Kürtler son yüzyıldaki tarihlerini okusalar, artık neler yapmaları gerektiğini çok çok iyi görecekler. çünkü bu son 10 yıllarda kandırılmışlar, aldatılmışlar, onlara verilen sözler tutulmamış, defalarca birbirlerine düşürülmüşler. Bu kısa ömrümüzde birçoğuna şahit olduk. 90dan bu yana Kürtler birbirine kırdırıldı, katledildi. Türkiyede 20 milyon Kürt en az 10 milyon seçmen demek belki 15 milyon. Bu oy ise gittikçe artıyor, bırakın muhalefet olmayı, iktidar olabilecek bir nüfusları var, bu hayal de değil. Anadilde eğitim tüm Kürtlerin hakkıdır. Ama bunu ideolojileştirdiğimiz zaman, bu sefer anadil hakkından vazgeçmek zorunda kalıyor. Kürtler büyük bir nüfus olduğu kadar büyük bir güçtür aynı zamanda. Eğer bunları lehimize çeviremiyorsak biz de bir sorun var demektir.
HDP ve HÜDA-PAR gibi iki büyük parti nasıl bir araya gelebilir, bu mümkün mü?

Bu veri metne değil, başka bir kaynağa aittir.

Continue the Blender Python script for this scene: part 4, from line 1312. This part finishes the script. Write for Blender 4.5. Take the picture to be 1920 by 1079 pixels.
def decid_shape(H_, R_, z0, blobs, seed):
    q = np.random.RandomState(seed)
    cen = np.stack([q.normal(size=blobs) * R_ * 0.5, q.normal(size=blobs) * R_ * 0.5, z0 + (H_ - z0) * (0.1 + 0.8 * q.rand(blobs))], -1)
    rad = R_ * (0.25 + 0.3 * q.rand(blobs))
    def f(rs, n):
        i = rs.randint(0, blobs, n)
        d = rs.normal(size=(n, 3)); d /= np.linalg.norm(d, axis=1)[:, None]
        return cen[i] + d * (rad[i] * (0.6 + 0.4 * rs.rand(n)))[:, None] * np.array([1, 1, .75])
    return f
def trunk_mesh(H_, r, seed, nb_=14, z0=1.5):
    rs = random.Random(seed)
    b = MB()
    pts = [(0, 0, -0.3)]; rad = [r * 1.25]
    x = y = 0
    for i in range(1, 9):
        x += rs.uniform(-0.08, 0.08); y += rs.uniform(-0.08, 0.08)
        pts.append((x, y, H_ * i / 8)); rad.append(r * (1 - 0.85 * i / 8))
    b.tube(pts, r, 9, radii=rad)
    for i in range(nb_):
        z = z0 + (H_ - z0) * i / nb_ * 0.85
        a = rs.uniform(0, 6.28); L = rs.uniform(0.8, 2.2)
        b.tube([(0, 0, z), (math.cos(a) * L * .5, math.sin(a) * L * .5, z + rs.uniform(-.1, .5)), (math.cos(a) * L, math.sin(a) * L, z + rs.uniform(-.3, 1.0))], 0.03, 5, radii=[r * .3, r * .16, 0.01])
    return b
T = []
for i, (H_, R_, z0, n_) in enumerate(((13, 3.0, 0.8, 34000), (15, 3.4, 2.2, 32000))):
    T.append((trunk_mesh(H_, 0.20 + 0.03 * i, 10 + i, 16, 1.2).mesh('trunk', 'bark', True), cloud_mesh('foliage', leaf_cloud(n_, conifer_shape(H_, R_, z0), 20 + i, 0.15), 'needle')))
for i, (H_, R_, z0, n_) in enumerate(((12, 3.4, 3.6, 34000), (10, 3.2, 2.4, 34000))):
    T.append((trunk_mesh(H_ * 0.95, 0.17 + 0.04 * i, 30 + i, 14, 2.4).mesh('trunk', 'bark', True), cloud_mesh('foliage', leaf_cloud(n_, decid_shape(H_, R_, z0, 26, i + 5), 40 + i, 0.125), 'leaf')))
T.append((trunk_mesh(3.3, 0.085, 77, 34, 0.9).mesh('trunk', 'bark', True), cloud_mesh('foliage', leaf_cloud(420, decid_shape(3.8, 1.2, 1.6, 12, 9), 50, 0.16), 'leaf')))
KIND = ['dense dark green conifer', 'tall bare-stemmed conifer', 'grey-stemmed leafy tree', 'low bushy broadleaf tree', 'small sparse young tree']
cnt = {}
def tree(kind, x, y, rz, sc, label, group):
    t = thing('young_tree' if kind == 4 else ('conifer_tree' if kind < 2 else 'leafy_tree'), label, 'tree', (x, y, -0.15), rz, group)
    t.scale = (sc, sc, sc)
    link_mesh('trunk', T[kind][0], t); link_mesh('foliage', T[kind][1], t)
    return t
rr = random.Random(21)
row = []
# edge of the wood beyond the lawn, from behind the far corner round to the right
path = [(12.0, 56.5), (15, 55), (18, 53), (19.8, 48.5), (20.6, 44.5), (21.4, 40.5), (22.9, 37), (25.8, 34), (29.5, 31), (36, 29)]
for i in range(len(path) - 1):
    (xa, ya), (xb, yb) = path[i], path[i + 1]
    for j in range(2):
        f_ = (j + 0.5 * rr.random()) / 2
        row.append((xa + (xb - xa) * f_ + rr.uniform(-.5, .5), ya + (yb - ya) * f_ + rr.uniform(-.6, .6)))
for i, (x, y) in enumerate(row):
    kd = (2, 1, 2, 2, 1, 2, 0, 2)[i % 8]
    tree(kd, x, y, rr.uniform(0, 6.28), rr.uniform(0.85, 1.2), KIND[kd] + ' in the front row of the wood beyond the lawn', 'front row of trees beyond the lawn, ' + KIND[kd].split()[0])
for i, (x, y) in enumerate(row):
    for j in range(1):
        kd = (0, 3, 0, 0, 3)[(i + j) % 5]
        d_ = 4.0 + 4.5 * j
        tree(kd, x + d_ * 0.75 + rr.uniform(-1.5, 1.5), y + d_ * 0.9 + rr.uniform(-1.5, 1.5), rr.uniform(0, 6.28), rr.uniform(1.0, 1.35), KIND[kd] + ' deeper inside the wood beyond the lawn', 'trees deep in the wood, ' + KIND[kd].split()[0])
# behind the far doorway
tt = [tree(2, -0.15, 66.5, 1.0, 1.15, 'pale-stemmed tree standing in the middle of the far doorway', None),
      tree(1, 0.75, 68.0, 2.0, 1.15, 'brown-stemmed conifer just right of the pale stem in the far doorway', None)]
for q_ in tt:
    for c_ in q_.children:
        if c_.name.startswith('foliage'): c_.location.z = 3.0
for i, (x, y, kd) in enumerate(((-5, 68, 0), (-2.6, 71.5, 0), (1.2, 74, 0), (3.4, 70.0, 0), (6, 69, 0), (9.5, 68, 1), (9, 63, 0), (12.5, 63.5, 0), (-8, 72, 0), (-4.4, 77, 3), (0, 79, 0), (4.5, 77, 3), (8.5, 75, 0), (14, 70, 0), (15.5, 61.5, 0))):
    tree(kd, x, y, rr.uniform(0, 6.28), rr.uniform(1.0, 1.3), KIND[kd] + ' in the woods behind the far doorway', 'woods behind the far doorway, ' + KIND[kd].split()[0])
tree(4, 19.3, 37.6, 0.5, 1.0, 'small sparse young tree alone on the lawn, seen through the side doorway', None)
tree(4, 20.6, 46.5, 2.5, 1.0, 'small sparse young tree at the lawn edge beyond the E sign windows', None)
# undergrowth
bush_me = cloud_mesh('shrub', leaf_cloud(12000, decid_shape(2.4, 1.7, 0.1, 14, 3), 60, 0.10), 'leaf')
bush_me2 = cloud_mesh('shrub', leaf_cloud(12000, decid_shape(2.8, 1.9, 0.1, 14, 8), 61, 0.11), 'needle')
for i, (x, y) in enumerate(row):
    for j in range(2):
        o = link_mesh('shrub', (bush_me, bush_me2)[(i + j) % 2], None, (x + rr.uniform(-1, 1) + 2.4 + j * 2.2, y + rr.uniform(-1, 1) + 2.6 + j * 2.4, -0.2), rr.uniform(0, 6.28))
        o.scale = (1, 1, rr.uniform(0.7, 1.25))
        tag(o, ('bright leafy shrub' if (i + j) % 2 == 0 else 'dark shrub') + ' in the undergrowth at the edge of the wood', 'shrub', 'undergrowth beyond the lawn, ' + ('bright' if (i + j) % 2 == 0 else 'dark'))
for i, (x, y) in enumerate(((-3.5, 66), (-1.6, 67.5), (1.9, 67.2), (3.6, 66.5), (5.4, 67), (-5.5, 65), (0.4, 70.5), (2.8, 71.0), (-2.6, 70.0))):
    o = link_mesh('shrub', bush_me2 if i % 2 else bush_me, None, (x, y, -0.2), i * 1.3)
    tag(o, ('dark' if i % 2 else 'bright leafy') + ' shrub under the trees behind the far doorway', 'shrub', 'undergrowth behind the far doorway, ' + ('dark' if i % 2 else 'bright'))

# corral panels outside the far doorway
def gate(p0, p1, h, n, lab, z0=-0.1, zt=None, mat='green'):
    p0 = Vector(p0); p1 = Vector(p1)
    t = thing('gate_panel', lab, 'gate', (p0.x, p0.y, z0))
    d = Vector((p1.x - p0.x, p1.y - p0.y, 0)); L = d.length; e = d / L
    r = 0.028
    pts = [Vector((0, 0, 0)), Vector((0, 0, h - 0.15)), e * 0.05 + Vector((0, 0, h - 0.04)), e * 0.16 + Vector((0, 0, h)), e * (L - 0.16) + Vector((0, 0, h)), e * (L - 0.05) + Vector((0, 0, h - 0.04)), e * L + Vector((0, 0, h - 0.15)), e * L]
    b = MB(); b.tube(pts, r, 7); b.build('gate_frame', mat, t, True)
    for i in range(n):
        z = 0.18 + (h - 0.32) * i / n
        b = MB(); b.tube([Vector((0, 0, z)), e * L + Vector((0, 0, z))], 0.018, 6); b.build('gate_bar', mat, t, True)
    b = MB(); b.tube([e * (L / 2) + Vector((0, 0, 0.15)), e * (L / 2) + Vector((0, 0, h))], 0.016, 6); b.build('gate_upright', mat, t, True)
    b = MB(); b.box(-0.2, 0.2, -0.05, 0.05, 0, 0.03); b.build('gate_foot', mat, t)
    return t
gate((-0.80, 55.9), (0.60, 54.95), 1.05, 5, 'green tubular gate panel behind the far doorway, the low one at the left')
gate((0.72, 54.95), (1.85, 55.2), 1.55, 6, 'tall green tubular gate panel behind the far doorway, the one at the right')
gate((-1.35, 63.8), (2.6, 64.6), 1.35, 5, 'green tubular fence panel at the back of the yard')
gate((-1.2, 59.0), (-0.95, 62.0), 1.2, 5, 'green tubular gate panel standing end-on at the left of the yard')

Eğer mesele Kürtlük ise tüm partiler bir bileşen, bir ittifak kurmak zorundadır ve yapılmalıdır da. HÜDA-PAR ile HDP bazı noktalarda kesişiyor. HDP bence tüm partiler de görüşmelidir, faydalı olur. Şuana kadar her ne hikmetse herhangi bir görüşme olmadı, görüşmeler başarısızlıkla sonuçlanmış. Bence görüşülmeli.